Cela suppose de revoir tous les dispositifs de censure qui, pensés au lendemain de la deuxième guerre mondiale, ne sont plus compatibles avec une République du 21ème siècle. Cela suppose également de revoir les articles du code pénal qui s’appliquent aux œuvres de façon complètement inadéquate, dans une confusion entre actes de délinquance, qui doivent être évidemment poursuivis, et représentation de ces actes.
Pour donner un seul exemple, si ces délits étaient poursuivis réellement, alors plus aucun roman policier ne pourrait être édité, circuler, être mis en bibliothèque, puisqu’il représente, par définition, au moins un acte de violence, voire plusieurs crimes, souvent indignes, et qu’ils sont susceptibles d’être lus par des mineurs, ce qui veut dire, dans le Code pénal, des personnes de moins de 18 ans. Il faudrait donc interdire Agatha Christie, Simenon, Tardi, et l’on ne parle pas ici d’une interdiction aux mineurs, mais d’une interdiction totale de circulation de ces œuvres. Puisque toute œuvre, même rangée sur la plus haute étagère, peut tomber dans les mains d’un enfant curieux.
Il faut donc revenir aux fondamentaux et cesser de menacer et contraindre les libertés de créer et de diffuser dans des carcans absurdes. Et se poser la question du sens de la loi.

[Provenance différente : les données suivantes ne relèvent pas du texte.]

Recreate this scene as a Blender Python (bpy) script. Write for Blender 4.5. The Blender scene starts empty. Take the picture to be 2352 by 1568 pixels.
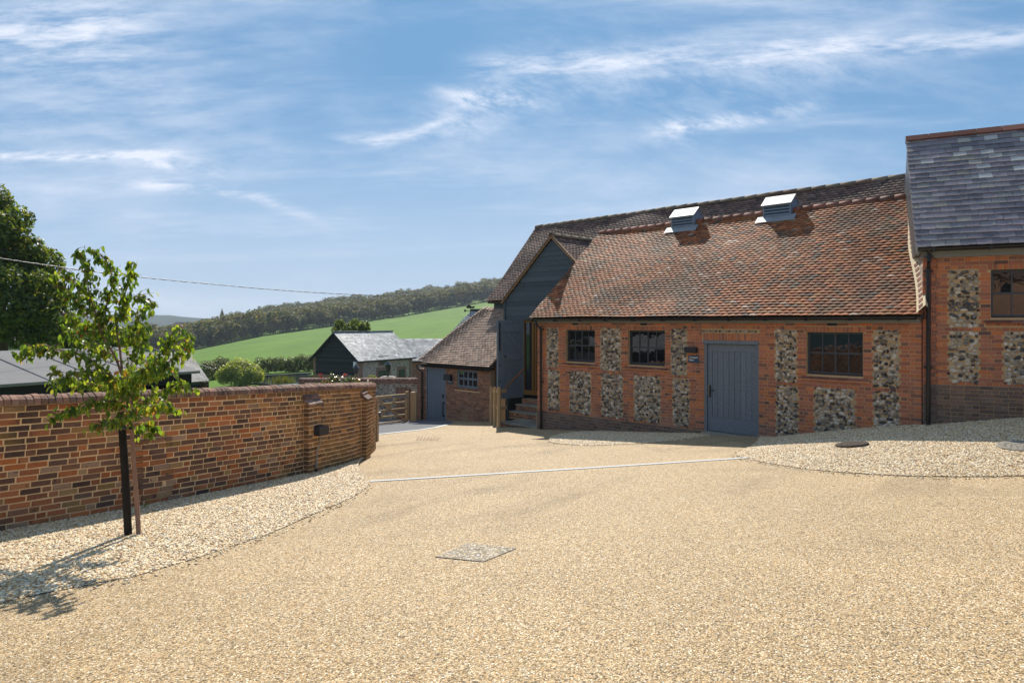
import bpy, math, random
import numpy as np
from mathutils import Matrix, Vector
from mathutils import noise as mnoise

R = math.radians
rng = random.Random(7)
nrng = np.random.default_rng(11)
S = bpy.context.scene
COL = S.collection

# ------------------------------------------------------------------ camera, sky, sun, exposure
# the world's origin is at eye height; X right, Y away from the viewer, metres
cam_d = bpy.data.cameras.new('camera')
cam = bpy.data.objects.new('camera', cam_d); COL.objects.link(cam)
cam.rotation_euler = (R(90), 0, 0)
cam_d.sensor_width = 36.0; cam_d.lens = 24.0
cam_d.shift_y = -42.0 / 2352.0
cam_d.clip_start = 0.1; cam_d.clip_end = 6000
S.camera = cam

SUN_EL = 43.0
SUN_AZ = 1.0           # degrees from +Y
EXPOSURE = 0.92
sun_d = bpy.data.lights.new('sun', 'SUN'); sun_d.energy = 3.4; sun_d.angle = R(0.55)
sun_d.color = (1.0, 0.93, 0.82)
sun = bpy.data.objects.new('sun', sun_d); COL.objects.link(sun)
sun.rotation_euler = (R(-(90 - SUN_EL)), 0, R(SUN_AZ)); sun.location = (0, 60, 60)
S.view_settings.view_transform = 'Standard'; S.view_settings.look = 'None'
S.view_settings.gamma = 1.0; S.view_settings.exposure = EXPOSURE
S.view_settings.use_curve_mapping = False
S.render.engine = 'CYCLES'
try:
    S.cycles.max_bounces = 6; S.cycles.diffuse_bounces = 3; S.cycles.glossy_bounces = 2
    S.cycles.transmission_bounces = 3; S.cycles.transparent_max_bounces = 6; S.cycles.volume_bounces = 0
    S.cycles.sample_clamp_indirect = 4.0; S.cycles.use_denoising = True; S.cycles.denoising_prefilter = 'ACCURATE'
except Exception:
    pass


class NT:
    """node tree writer: n(type, input=value or socket, _p={property: value})"""
    def __init__(self, tree):
        self.t = tree; tree.nodes.clear()
    def n(self, typ, _p=None, **kw):
        nd = self.t.nodes.new(typ)
        for k, v in (_p or {}).items():
            setattr(nd, k, v)
        for k, v in kw.items():
            self.put(nd, k, v)
        return nd
    def put(self, nd, k, v):
        if k[0] == 'i' and k[1:].isdigit():
            sk = nd.inputs[int(k[1:])]
        else:
            sk = nd.inputs[k.replace('_', ' ')]
        if isinstance(v, bpy.types.NodeSocket):
            self.t.links.new(v, sk)
        elif isinstance(v, bpy.types.Node):
            self.t.links.new(v.outputs[0], sk)
        else:
            if isinstance(v, (tuple, list)) and len(v) == 3 and sk.type == 'RGBA':
                v = (*v, 1)
            sk.default_value = v
    def m(self, op, a, b=0.0, c=None, clamp=False):
        nd = self.n('ShaderNodeMath', {'operation': op, 'use_clamp': clamp}, i0=a, i1=b)
        if c is not None: self.put(nd, 'i2', c)
        return nd.outputs[0]
    def vm(self, op, a, b=(0, 0, 0)):
        return self.n('ShaderNodeVectorMath', {'operation': op}, i0=a, i1=b).outputs[0]
    def noise(self, vec, scale, detail=3.0, rough=0.55, dist=0.0):
        return self.n('ShaderNodeTexNoise', None, Vector=vec, Scale=scale, Detail=detail, Roughness=rough, Distortion=dist).outputs['Fac']
    def ramp(self, fac, stops, interp='LINEAR'):
        nd = self.n('ShaderNodeValToRGB', None, i0=fac); cr = nd.color_ramp; cr.interpolation = interp
        while len(cr.elements) < len(stops): cr.elements.new(0.5)
        for e, (p, c) in zip(cr.elements, stops):
            e.position = p; e.color = (*c, 1) if len(c) == 3 else c
        return nd.outputs[0]
    def step(self, x, lo, hi):
        nd = self.n('ShaderNodeMapRange', {'interpolation_type': 'SMOOTHSTEP'}, i0=x, i1=lo, i2=hi, i3=0.0, i4=1.0)
        return nd.outputs[0]
    def mix(self, f, a, b, mode='MIX'):
        nd = self.n('ShaderNodeMix', {'data_type': 'RGBA', 'blend_type': mode})
        nd.clamp_factor = True
        for i, v in ((0, f), (6, a), (7, b)):
            sk = nd.inputs[i]
            if isinstance(v, bpy.types.NodeSocket): self.t.links.new(v, sk)
            elif i == 0: sk.default_value = v
            else: sk.default_value = (*v, 1) if len(v) == 3 else v
        return nd.outputs[2]
    def scalecol(self, col, f):
        g = self.n('ShaderNodeCombineXYZ', None, i0=f, i1=f, i2=f).outputs[0]
        return self.mix(1.0, col, g, 'MULTIPLY')


# ---- the sky: Nishita air with procedural cirrus laid out by direction
world = bpy.data.worlds.new('World'); S.world = world; world.use_nodes = True
w = NT(world.node_tree)
sky = w.n('ShaderNodeTexSky', {'sky_type': 'NISHITA', 'sun_disc': False, 'sun_elevation': R(SUN_EL), 'sun_rotation': R(-SUN_AZ),
                               'altitude': 100.0, 'air_density': 1.0, 'dust_density': 0.3, 'ozone_density': 3.0})
SKY_STRENGTH = 0.132
gen = w.n('ShaderNodeTexCoord').outputs['Generated']
sx = w.n('ShaderNodeSeparateXYZ', None, i0=gen)
yy = w.m('MAXIMUM', w.m('ABSOLUTE', sx.outputs[1]), 0.15)
su = w.m('DIVIDE', sx.outputs[0], yy)        # tangent of the bearing
sv = w.m('DIVIDE', sx.outputs[2], yy)        # tangent of the height
zz = w.m('MAXIMUM', sx.outputs[2], 0.0)
def uv(kx, ky, ox=0.0, oy=0.0, shear=0.0):
    a = w.m('MULTIPLY', su, kx); b = w.m('MULTIPLY', w.m('ADD', sv, w.m('MULTIPLY', su, shear)), ky)
    return w.n('ShaderNodeCombineXYZ', None, i0=w.m('ADD', a, ox), i1=w.m('ADD', b, oy), i2=1.7).outputs[0]
veil = w.step(w.noise(uv(1.6, 5.0, 3.1, .4, .05), 1.6, 8.0, .62, .15), .44, .80)
veil2 = w.step(w.noise(uv(0.9, 9.0, 7.7, 2.4, -.03), 2.0, 8.0, .64, .1), .47, .85)
fine = w.noise(uv(5.0, 26.0, 1.0, 5.0, -.06), 1.6, 9.0, .66, .15)
wisp = w.noise(uv(7.0, 17.0, 4.0, 9.0, .25), 2.0, 9.0, .70, .25)
warp = w.m('MULTIPLY', w.m('SUBTRACT', w.noise(uv(5.0, 5.0, 2.2, 8.0), 1.4, 5.0, .6), .5), .035)
def band(a, b, c, u0, u1, wid, amp, tex):
    """a streak along v = a + b*u + c*u*u between two bearings"""
    cu = w.m('ADD', w.m('ADD', w.m('MULTIPLY', su, b), a), w.m('MULTIPLY', w.m('MULTIPLY', su, su), c))
    d = w.m('DIVIDE', w.m('SUBTRACT', w.m('ADD', sv, warp), cu), wid)
    g = w.m('POWER', 2.718, w.m('MULTIPLY', w.m('MULTIPLY', d, d), -1.0))
    r = w.m('MULTIPLY', w.step(su, u0 - .04, u0 + .06), w.step(su, u1 + .05, u1 - .08))
    t = w.step(tex, .33, .68)
    return w.m('MULTIPLY', w.m('MULTIPLY', g, r), w.m('MULTIPLY', t, amp))
bands = [band(.375, .058, 0, -.08, .9, .018, .70, fine), band(.353, .05, .02, -.05, .55, .05, .30, wisp),
         band(.387, 1.207, 2.92, -.25, -.07, .009, .75, fine), band(.322, -.13, 0, -.11, .04, .012, .95, wisp), band(.300, .1, 0, -.14, .0, .03, .45, wisp),
         band(.238, -.012, 0, -1.2, -.47, .007, .85, fine), band(-.0768, -1.1316, -1.15, -.56, -.29, .009, .7, fine), band(.206, -.05, 0, -.56, -.42, .010, .7, wisp),
         band(.245, .16, 0, .21, .45, .012, .55, wisp), band(.25, .12, 0, .20, .31, .028, .42, wisp),
         band(.40, .02, .05, -1.6, -.55, .05, .35, fine), band(.45, .03, 0, -1.6, -.5, .03, .28, fine)]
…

Alors, nous pourrions nous demander pourquoi améliorer l’exercice de ces libertés, et débattre sereinement des enjeux de ces questions : veut-on vivre dans une société de citoyen.ne.s où chacun peut se faire librement son opinion sur une œuvre ? Ou accepte-t-on qu’un groupe d’individus aux politiques, opinions morales ou religieuses affirmées décident pour toutes et tous de ce qui est visible et accessible ? L’enjeu est culturel et démocratique. Réinstaurer des lieux de débats, accepter d’échanger à partir de points de vue contradictoires, voilà le pas que chacun devrait pouvoir faire dans un cadre promu par les pouvoirs publics pour que les œuvres cessent d’être instrumentalisées au service de causes qui leur sont étrangères, et puissent retrouver la tranquillité qui leur est indispensable pour faire leur travail avec leurs publics.